Catalog Description: Vector algebra and analytic geometry in 2- and 3-dimensions: multivariable differential calculus and tangent planes; multivariable integral calculus; optimization and Lagrange multipliers; vector calculus including Green's and Stoke's theorems. May not be taken for credit in addition to MAT 203. 

PrerequisitesAMS 161 or MAT 127 or 132 or MPE level 9.

SBC: STEM+

4 credits: 3 hours of lecture and 1 hour of recitation

SUMMER and FALL 2023 Course Materials - Includes text and access

WebAssign for Larson's "Multivariable Calculus 12e" single-term Instant Access, Cengage Publishing - ISBN: 9780357749289


WINTER and SPRING 2024 Course Materials - Includes text and access

WebAssign for Larson' Calculus, Instant Access 9780357749289 

 

AMS 261 IS ALSO OFFERED DURING SUMMER SESSION. CHECK THE SUMMER SESSION UNDERGRADUATE BULLETIN FOR DATES.

Topics
1. Vector algebra and analytic geometry in two and three dimensions  - 6 hours
2. Multivariate Differential Calculus- partial derivatives and gradients, tangent planes - 6 hours
3. Optimization: maxima and minima, Lagrange multipliers - 6 hours
4.  Multivariate Integral Calculus:  double and triple integrals, change of variables and Jacobians, polar coordinates, applications to probability - 10 hours
5 . Vector Calculus: vector-valued functions, curves in space, linear integrals, surface integrals, Green's Theorem, Stoke's Theorem - 10 hours
6. Review and Tests - 4 hours

 

Learning Outcomes for AMS 261, Applied Calculus III

1.) Demonstrate a firm understanding of the vector algebra and the geometry of two-and three-dimensional space. Specifically students should be able to:
       * explain and apply both the geometric and algebraic properties of vectors in two and three dimensions.
       * compute dot and cross products, and explain their geometric meaning.
       * sketch and interpret vector-valued functions in two and three dimensions.
       * differentiate and integrate vector-valued functions.
       * explain and apply polar, cylindrical and spherical coordinate systems.

2.) Demonstrate an understanding of scalar functions in several dimensions, and the application of differential and integral calculus to multi-variable functions. Specifically students should be able to:
        * describe and sketch curves and surfaces in three-dimensional space.
        * compute the partial derivatives of multi-variable functions.
        * compute and explain directional derivatives and gradients.
        * determine the extreme values of multiple variable functions.
        * use Lagrange multipliers to solve constrained optimizations problems.
        * solve double- and triple-integrals using iterated integration.
        * set up double- and triple-integrations problems in both Cartesian and curvilinear coordinate systems.
        * explain and apply the use of Jacobians in solving double- and triple-integrals by coordinate substitution.
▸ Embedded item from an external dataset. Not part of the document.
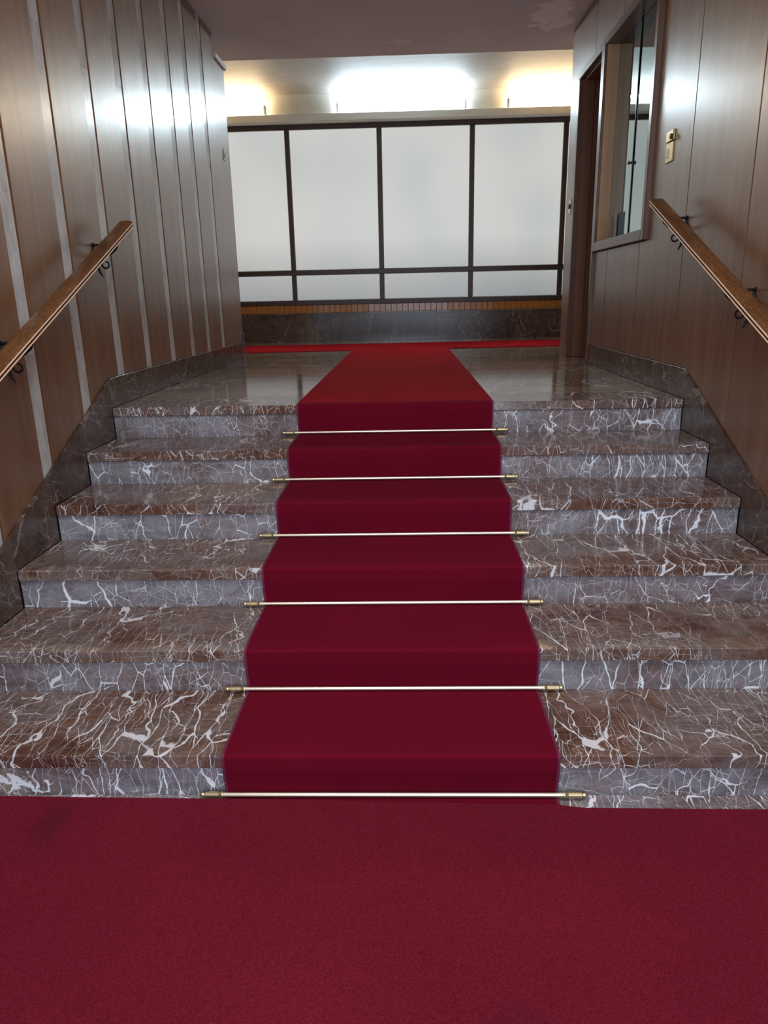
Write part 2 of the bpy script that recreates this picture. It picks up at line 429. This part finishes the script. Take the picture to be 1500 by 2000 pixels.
box('baseboard_left_end', WL - .030, WL + .004, 3.105, 3.235, .0005, .235, M_skirt, bev=.0015, kind='structure', label='taller marble slab where the left skirting meets the corridor', cat='skirting').name = 'baseboard_left'

# ------------------------------------------------------------------ right wall with doorway and reception window
BX0, BX1 = WR + .008, WR + .028     # boards
bm = bmesh.new()
for (y0, y1, z0, z1) in ((-4.95, .80, FZ, CZ), (.80, 2.01, FZ, .805), (.80, 2.01, 2.17, CZ), (2.01, 2.77, 2.17, CZ), (2.77, 3.10, FZ + .9305, CZ)):
    add_box(bm, WR + .0285, 1.62, y0, y1, z0, z1)
wall_right = finish('wall_right', bm, M_dark, kind='structure', label='right wall of brown wood panels with a doorway and a reception window', cat='wall')
GR = [.2248 - .705 * k for k in range(7, 0, -1)] + [.2248]
for a, b in zip(GR, GR[1:]):
    board(wall_right, a + .004, b - .004, skr, .04, BX0, BX1)
z9 = CZ - .004; sk = .147
prism('wood_panel', [(.228, sk), (.941, sk), (.941, .804), (.799, .804), (.799, 2.171), (.941, 2.171), (.941, z9), (.228, z9)], BX0, BX1, M_wall, wall_right, bev=.002)
for (y0, y1, z0, z1) in ((.947, 1.657, sk, .804), (1.663, 2.009, sk, .804), (.947, 1.607, 2.171, z9), (1.613, 2.317, 2.171, z9)):
    box('wood_panel', BX0, BX1, y0, y1, z0, z1, M_wall, wall_right, bev=.002)
prism('wood_panel', [(2.323, 2.171), (2.771, 2.171), (2.771, .001), (3.10, .001), (3.10, z9), (2.323, z9)], BX0, BX1, M_wall, wall_right, bev=.002)
box('end_board', BX0, 1.62, 3.1005, 3.113, .001, z9, M_wall, wall_right)

# doorway
door = empty('door_1', (1.5, 2.39, 0), 'open doorway lined in dark red-brown wood at the far end of the right wall', 'doorway', 'structure')
box('door_stile', WR - .012, 1.64, 2.720, 2.770, 0.001, 2.12, M_frame, door, bev=.003)
box('door_stile', WR - .012, 1.64, 2.011, 2.055, 0.001, 2.12, M_frame, door, bev=.003)
box('door_head', WR - .012, 1.64, 2.011, 2.770, 2.121, 2.170, M_frame, door, bev=.003)
box('lining_board', WR + .030, WR + .105, 2.705, 2.719, 0.001, 2.119, M_lining, door, bev=.002)
box('lining_board', WR + .110, WR + .60, 2.700, 2.719, 0.001, 2.119, M_lining, door, bev=.002)
box('lining_board', 1.641, WR + .60, 2.720, 2.770, 0.001, 2.119, M_lining, door)
box('lining_board', WR + .030, WR + .60, 2.0555, 2.70, 2.105, 2.1195, M_lining, door, bev=.001)
# room behind the wall
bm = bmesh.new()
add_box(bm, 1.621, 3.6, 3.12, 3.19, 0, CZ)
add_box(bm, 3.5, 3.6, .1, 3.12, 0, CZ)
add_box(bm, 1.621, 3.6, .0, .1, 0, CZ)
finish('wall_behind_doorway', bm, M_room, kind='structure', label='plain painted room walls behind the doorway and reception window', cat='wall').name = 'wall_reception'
box('floor', 1.621, 3.5, .1, 3.12, -.05, -.001, M_land, kind='structure', label='marble floor of the small room behind the doorway', cat='floor')

# reception window
win = empty('window_2', (1.5, 1.40, .805), 'reception window in the right wall with wood frame and sliding reflective glass', 'window', 'structure')
GX = 1.537
box('frame_stile', WR - .022, GX + .06, 1.930, 2.0105, .806, 2.170, M_frame, win, bev=.004)
box('frame_stile', WR - .022, GX + .06, .800, .850, .806, 2.170, M_frame, win, bev=.004)
box('frame_sill', WR - .022, GX + .06, .8505, 1.9295, .806, .868, M_frame, win, bev=.004)
box('frame_head', WR - .022, GX + .06, .8505, 1.9295, 2.122, 2.170, M_frame, win, bev=.004)
box('pale_lining', WR - .006, GX - .004, 1.918, 1.9293, .869, 2.121, M_liningL, win, label='pale ochre wood lining board')
def pane_glass(y0, y1, x):
    g = box('glass_pane', x, x + .003, y0, y1, .872, 2.120, M_glass, win)
    for y in (y0, y1):
        box('glass_edge', x - .0004, x + .0034, y - .003, y + .003, .872, 2.120, M_glassedge, g)
pane_glass(1.455, 1.914, GX - .012)
pane_glass(.856, 1.515, GX - .005)
bm = bmesh.new(); add_lathe(bm, [(-.020, .004), (-.018, .010), (-.010, .012), (-.004, .007), (0, .007)], (GX - .012, 1.485, 1.32), 'X', 12)
finish('glass_knob', bm, M_brassdark, win, True)
notice = empty('paper_notice', (GX - .02, 1.78, .875), 'small beige and white paper notice standing in the lower corner of the reception window', 'paper')
nb = box('beige_sheet', GX - .0170, GX - .0162, 1.700, 1.850, .873, 1.035, M_paper2, notice, label='beige printed sheet')
for k in range(7): box('printed_line', GX - .0174, GX - .0171, 1.715, 1.835 - .02 * (k % 3), .895 + k * .018, .899 + k * .018, M_brassdark, nb)
prism('white_sheet', [(GX - .017, 1.699), (GX - .045, 1.650), (GX - .046, 1.651), (GX - .018, 1.700)], .873, 1.045, M_paper, notice, axis='Z', label='white folded sheet')

# brass lock and bell plate on the right wall
pl = empty('brass_plate', (BX0, .53, 1.17), 'brass lock and bell push plate on the right wall near the handrail top', 'wall plate')
box('lower_plate', BX0 - .007, BX0, .478, .585, 1.168, 1.262, M_brass, pl, bev=.002)
box('upper_plate', BX0 - .012, BX0, .474, .582, 1.266, 1.318, M_brass, pl, bev=.003)
box('push_button', BX0 - .012, BX0 - .007, .545, .558, 1.190, 1.236, M_white, pl, bev=.001, label='white push button')
bm = bmesh.new(); add_lathe(bm, [(-.024, .010), (-.022, .013), (-.012, .013)], (BX0, .487, 1.284), 'X', 14)
finish('lock_cylinder', bm, M_brassdark, pl, True)
pl = empty('light_switch', (BX0, 2.94, 1.165), 'small brushed metal light switch on the right wall end beyond the doorway', 'light switch')
box('switch_plate', BX0 - .006, BX0, 2.905, 2.985, 1.165, 1.275, M_brass, pl, bev=.002)
box('switch_lever', BX0 - .016, BX0 - .006, 2.925, 2.950, 1.205, 1.240, M_iron, pl, bev=.002)
pl = empty('light_switch', (FX, 3.03, 1.665), 'small cream switch plate high on the far end of the left wall', 'light switch')
box('switch_plate', FX, FX + .006, 2.995, 3.065, 1.665, 1.755, M_fascia, pl, bev=.002)
box('switch_lever', FX + .006, FX + .014, 3.02, 3.04, 1.69, 1.72, M_brass, pl, bev=.001)

# ------------------------------------------------------------------ ceilings, corridor, entrance end
box('ceiling', -3.6, 3.6, -5.0, 3.606, CZ, 3.0, M_ceil, kind='structure', label='grey plaster ceiling low over the steps with a flaking pale patch', cat='ceiling')
box('ceiling', -3.6, 3.6, 3.607, 6.1, 2.865, 3.0, M_cceil, kind='structure', label='higher cream corridor ceiling lit by the tube lamps', cat='ceiling')
bm = bmesh.new()
add_box(bm, -3.6, 3.6, YB + .045, YB + .18, 0, .451); add_box(bm, -3.6, 3.6, YB + .045, YB + .18, 2.532, 2.865)
add_box(bm, -3.6, -2.52, YB + .045, YB + .18, .451, 2.532); add_box(bm, 3.14, 3.6, YB + .045, YB + .18, .451, 2.532)
wall_back = finish('wall_back', bm, M_plaster, kind='structure', label='cream corridor back wall around the long frosted window', cat='wall')
box('wall_left_end', -3.7, -3.6, 3.1, 6.1, -.05, 3.0, M_plaster, kind='structure', label='cream wall closing the corridor on the left', cat='wall').name = 'wall_corridor_left'
box('wall_right_end', 3.6, 3.7, 3.1, 6.1, -.05, 3.0, M_plaster, kind='structure', label='cream wall closing the corridor on the right', cat='wall').name = 'wall_corridor_right'
box('wall_near', -3.6, -1.642, 3.1, 3.219, 0, CZ - .001, M_plaster, kind='structure', label='cream corridor wall turning left behind the wood boards', cat='wall').name = 'wall_corridor_near'
bm = bmesh.new()
add_box(bm, -1.64, -1.0, -5.1, -4.955, FZ, CZ - .001); add_box(bm, 1.3, 1.62, -5.1, -4.955, FZ, CZ - .001); add_box(bm, -1.0, 1.3, -5.1, -4.955, 1.55, CZ - .001)
finish('wall_front', bm, M_plaster, kind='structure', label='wall around the street entrance opposite the steps', cat='wall')

# ledge carrying the lamps
box('trim_2', -3.58, 3.58, 5.765, YB + .0445, 2.533, 2.613, M_fascia, bev=.003, kind='structure', label='cream ledge running above the long frosted window', cat='ledge')

def tube_lamp(x0, x1, mat, label):
    lp = empty('fluorescent_lamp', ((x0 + x1) / 2, 5.84, 2.614), label, 'lamp', group='bare tube lamps on the ledge above the window')
    box('lamp_base', x0 - .01, x1 + .01, 5.85, 5.905, 2.614, 2.650, M_endcap, lp, bev=.004)
    bm = bmesh.new(); add_lathe(bm, [(x0 + .012, .012), (x0 + .016, .0165), (x1 - .016, .0165), (x1 - .012, .012)], (0, 5.812, 2.700), 'X', 16)
    finish('tube', bm, mat, lp, True)
    for x in (x0, x1):
        bm = bmesh.new(); s = 1 if x == x0 else -1
        add_box(bm, min(x - s * .012, x + s * .010), max(x - s * .012, x + s * .010), 5.792, 5.875, 2.6145, 2.722, .004)
        finish('lamp_holder', bm, M_endcap, lp)
tube_lamp(-3.08, -1.58, M_warm, 'warm white tube lamp on the ledge, partly hidden by the left wall end')
tube_lamp(-.715, .785, M_cool, 'cool white tube lamp at the middle of the ledge above the window')
tube_lamp(1.29, 2.79, M_warm, 'warm white tube lamp on the ledge, partly hidden by the right wall end')

# long frosted window
w1 = empty('window_1', (.3, YB, .451), 'long dark-framed window of frosted panes along the corridor', 'window', 'structure')
MX = [-2.468, -1.351, -.236, .881, 1.997, 3.113]
x0, x1 = MX[0] - .028, MX[-1] + .028
for (z0, z1) in ((.451, .507), (.818, .873), (2.482, 2.532)):
    box('window_rail', x0, x1, YB, YB + .06, z0, z1, M_bronze, w1, bev=.003)
for x in MX:
    box('mullion', x - .026, x + .026, YB - .002, YB + .062, .5075, .8175, M_bronze, w1, bev=.003)
    box('mullion', x - .026, x + .026, YB - .002, YB + .062, .8735, 2.4815, M_bronze, w1, bev=.003)
for a, b in zip(MX, MX[1:]):
    for (z0, z1) in ((.508, .817), (.874, 2.481)):
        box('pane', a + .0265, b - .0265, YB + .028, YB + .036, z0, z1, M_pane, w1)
        # slim pale glazing bead round every pane
        bm = bmesh.new(); q = .006; A, B = a + .0265, b - .0265
        for (u0, u1, v0, v1) in ((A, B, z0, z0 + q), (A, B, z1 - q, z1), (A, A + q, z0 + q, z1 - q), (B - q, B, z0 + q, z1 - q)):
            add_box(bm, u0, u1, YB + .018, YB + .0275, v0, v1)
        finish('glazing_bead', bm, M_fascia, w1)

# tile band and marble plinth under the window
band = empty('trim_3', (0, YB + .03, .353), 'band of narrow ochre wall tiles under the long window', 'tile band', 'structure')
box('grout_bed', -3.58, 3.58, YB + .024, YB + .0445, .353, .451, M_grout, band)
tm = None; x = -2.40
while x < 2.40:
    if tm is None:
        bm = bmesh.new(); add_box(bm, -.0338, .0338, -.010, 0, 0, .094, .0015)
        bmesh.ops.recalc_face_normals(bm, faces=bm.faces)
        tm = bpy.data.meshes.new('tile'); bm.to_mesh(tm); bm.free(); tm.materials.append(M_tile)
    o = link('tile', tm, band, (x, YB + .0238 + random.uniform(-.001, .001), .355))
    o.rotation_euler = (random.uniform(-.006, .006), 0, random.uniform(-.012, .012))
    x += .0722
bb = empty('baseboard_back', (0, YB + .02, 0), 'dark brown marble plinth under the tile band at the back of the corridor', 'plinth', 'structure')
for a, b in ((-3.58, -2.2), (-2.2, -.9), (-.9, .448), (.448, 1.75), (1.75, 3.58)):
    box('marble_slab', a + .0006, b - .0006, YB, YB + .0445, .0005, .340, M_skirt, bb, bev=.001)
    box('marble_ledge', a + .0006, b - .0006, YB - .012, YB + .0445, .3405, .3525, M_land, bb, bev=.002)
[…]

3.) Demonstrate an understanding of the fundamental concepts of vector algebra and vector calculus; specifically students should be able to:
        * describe and sketch vector fields in two and three dimensions.
        * compute and interpret line and surface integrals through scalar or vector fields.
        * explain and apply Green’s Theorem.
        * explain and apply the Divergence Theorem.
        * explain and apply Stokes’ Theorem.

4.) Strengthen ability in communicating and translating of mathematical concepts, models to real world settings:
        * present solutions to problems in a clear, well-laid out fashion; 
        * explain key concepts from the class in written English;
         *convert problems described in written English into an appropriate mathematical form; 
         * convert the mathematical solutions into a written answer. 
         * use the maple computer program as an aid in solving and visualizing mathematical problems.